My grandparents were charter members at Westside and my grandmother, Lucille Livingston, was church secretary. I was a constant bemusement to this wonderfully kind and deeply spiritual woman. She loved me with a fierceness that blinded her to all but my most angelic qualities and she must have spent a lot of energy rationalizing my willful exhibitionist tendencies. She wrapped her love around me like an impenetrable armor and I knew no fear in that church while she was alive. It seemed to me she had real power there and the lake of fire that was talked about as the future home of homosexuals was of no concern to me. Lucille Livingston would never allow such a punishment to befall me. There were, I would learn, limits to what my grandmother could do to protect me.
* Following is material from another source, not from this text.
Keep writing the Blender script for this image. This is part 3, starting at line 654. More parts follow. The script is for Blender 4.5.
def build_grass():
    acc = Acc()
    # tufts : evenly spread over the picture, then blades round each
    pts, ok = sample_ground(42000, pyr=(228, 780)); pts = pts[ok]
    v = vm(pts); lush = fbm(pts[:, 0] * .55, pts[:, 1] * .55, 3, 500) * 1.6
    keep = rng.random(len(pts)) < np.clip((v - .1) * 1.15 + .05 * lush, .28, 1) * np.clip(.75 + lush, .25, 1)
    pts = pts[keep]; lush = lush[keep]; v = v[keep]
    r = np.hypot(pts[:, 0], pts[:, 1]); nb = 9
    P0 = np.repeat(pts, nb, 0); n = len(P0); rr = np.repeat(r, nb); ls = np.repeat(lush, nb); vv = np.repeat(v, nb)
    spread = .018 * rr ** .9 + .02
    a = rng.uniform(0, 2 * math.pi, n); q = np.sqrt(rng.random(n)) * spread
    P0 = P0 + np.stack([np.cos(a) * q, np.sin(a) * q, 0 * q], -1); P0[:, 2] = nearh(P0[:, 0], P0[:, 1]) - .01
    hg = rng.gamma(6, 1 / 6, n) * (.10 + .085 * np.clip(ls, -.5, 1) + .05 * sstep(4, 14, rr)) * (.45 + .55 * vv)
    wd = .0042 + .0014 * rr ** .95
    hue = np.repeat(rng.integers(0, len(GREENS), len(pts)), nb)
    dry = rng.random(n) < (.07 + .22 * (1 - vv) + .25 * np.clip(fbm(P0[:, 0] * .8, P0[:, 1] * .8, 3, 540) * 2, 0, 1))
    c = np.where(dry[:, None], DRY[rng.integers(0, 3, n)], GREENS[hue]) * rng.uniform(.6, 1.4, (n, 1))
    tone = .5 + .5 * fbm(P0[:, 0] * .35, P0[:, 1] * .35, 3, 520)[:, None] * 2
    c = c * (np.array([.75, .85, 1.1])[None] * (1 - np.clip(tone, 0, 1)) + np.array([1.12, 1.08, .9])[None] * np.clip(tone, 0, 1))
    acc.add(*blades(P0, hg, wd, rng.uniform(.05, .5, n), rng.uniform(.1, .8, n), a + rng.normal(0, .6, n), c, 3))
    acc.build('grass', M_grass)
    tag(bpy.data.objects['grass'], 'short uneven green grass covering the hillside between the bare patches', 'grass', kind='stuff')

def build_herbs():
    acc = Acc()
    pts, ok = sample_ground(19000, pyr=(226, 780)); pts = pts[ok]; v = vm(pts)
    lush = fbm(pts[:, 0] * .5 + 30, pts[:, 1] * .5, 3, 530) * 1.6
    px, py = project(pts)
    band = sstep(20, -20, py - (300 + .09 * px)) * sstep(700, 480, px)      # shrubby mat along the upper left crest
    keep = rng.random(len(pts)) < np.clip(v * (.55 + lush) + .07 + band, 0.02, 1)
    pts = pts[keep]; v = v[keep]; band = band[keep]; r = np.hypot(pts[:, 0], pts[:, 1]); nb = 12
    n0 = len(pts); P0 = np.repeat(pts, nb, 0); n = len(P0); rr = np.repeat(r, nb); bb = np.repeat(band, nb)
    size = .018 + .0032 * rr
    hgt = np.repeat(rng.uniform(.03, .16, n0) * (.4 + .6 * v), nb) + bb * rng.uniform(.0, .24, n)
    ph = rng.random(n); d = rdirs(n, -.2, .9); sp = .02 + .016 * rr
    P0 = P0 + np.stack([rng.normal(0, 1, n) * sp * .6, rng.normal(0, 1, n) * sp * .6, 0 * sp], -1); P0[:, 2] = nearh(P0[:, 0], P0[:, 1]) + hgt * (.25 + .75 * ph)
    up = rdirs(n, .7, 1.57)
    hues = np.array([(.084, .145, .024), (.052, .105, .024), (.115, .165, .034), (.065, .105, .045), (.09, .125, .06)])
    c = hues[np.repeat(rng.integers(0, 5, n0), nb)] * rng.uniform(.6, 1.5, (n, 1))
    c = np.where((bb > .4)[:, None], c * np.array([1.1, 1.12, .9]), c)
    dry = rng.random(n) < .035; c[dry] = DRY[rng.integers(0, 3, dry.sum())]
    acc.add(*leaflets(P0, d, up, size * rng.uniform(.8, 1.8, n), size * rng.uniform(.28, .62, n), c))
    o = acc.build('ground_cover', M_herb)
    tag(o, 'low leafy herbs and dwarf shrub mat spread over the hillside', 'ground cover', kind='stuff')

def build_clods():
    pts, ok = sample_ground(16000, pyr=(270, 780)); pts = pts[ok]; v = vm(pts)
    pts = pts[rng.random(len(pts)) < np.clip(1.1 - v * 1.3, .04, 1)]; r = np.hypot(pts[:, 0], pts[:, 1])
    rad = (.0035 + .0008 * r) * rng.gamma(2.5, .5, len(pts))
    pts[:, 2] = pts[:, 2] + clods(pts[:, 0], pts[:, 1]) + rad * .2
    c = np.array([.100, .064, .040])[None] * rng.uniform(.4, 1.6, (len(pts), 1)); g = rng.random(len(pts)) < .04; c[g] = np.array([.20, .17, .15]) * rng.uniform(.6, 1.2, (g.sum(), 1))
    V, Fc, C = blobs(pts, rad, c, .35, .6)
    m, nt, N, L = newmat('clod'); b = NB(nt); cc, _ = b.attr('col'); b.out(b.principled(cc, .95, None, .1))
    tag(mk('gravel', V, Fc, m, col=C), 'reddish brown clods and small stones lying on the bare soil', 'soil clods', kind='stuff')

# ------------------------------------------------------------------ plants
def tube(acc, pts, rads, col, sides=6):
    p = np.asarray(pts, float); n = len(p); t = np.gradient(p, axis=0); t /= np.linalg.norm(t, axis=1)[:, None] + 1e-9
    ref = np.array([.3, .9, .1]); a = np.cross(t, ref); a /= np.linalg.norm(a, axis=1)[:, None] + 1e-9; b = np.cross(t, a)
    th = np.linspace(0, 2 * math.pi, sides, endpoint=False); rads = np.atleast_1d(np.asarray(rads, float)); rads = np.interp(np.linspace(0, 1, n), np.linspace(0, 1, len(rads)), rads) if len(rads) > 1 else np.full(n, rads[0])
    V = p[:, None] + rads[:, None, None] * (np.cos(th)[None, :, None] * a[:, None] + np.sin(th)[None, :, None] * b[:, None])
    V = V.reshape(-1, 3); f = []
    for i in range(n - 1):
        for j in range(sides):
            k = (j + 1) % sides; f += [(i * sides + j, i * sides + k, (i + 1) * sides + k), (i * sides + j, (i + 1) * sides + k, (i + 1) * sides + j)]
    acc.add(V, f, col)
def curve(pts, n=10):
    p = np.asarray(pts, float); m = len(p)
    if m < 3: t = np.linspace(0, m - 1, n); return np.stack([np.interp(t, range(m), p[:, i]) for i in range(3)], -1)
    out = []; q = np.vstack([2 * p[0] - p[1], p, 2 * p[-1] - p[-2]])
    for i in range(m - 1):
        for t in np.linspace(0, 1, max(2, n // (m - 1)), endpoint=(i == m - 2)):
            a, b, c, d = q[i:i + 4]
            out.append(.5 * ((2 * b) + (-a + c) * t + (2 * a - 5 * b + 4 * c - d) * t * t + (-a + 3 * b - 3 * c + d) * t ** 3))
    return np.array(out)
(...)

As I grew into my teenage years, I realized my future with the Southern Baptists was going to be troubled at the very best.

Baptism on a rainy Sunday in a lake near Birmingham Alabama circa 1919. In a white hat under an umbrello is my grandmother Lucille Livingston witnessing the Baptism of her husband R.M. Livingston (front row fifth from left in the water).

I knew I was attracted to boys rather than girls from my earliest memory. I thought I was alone in this predicament and it was my deepest and most well guarded secret until the fall of 1969 when at seventeen I told my parents the truth and opened a Pandora's' box of drama and exiled myself from my childhood religion forever.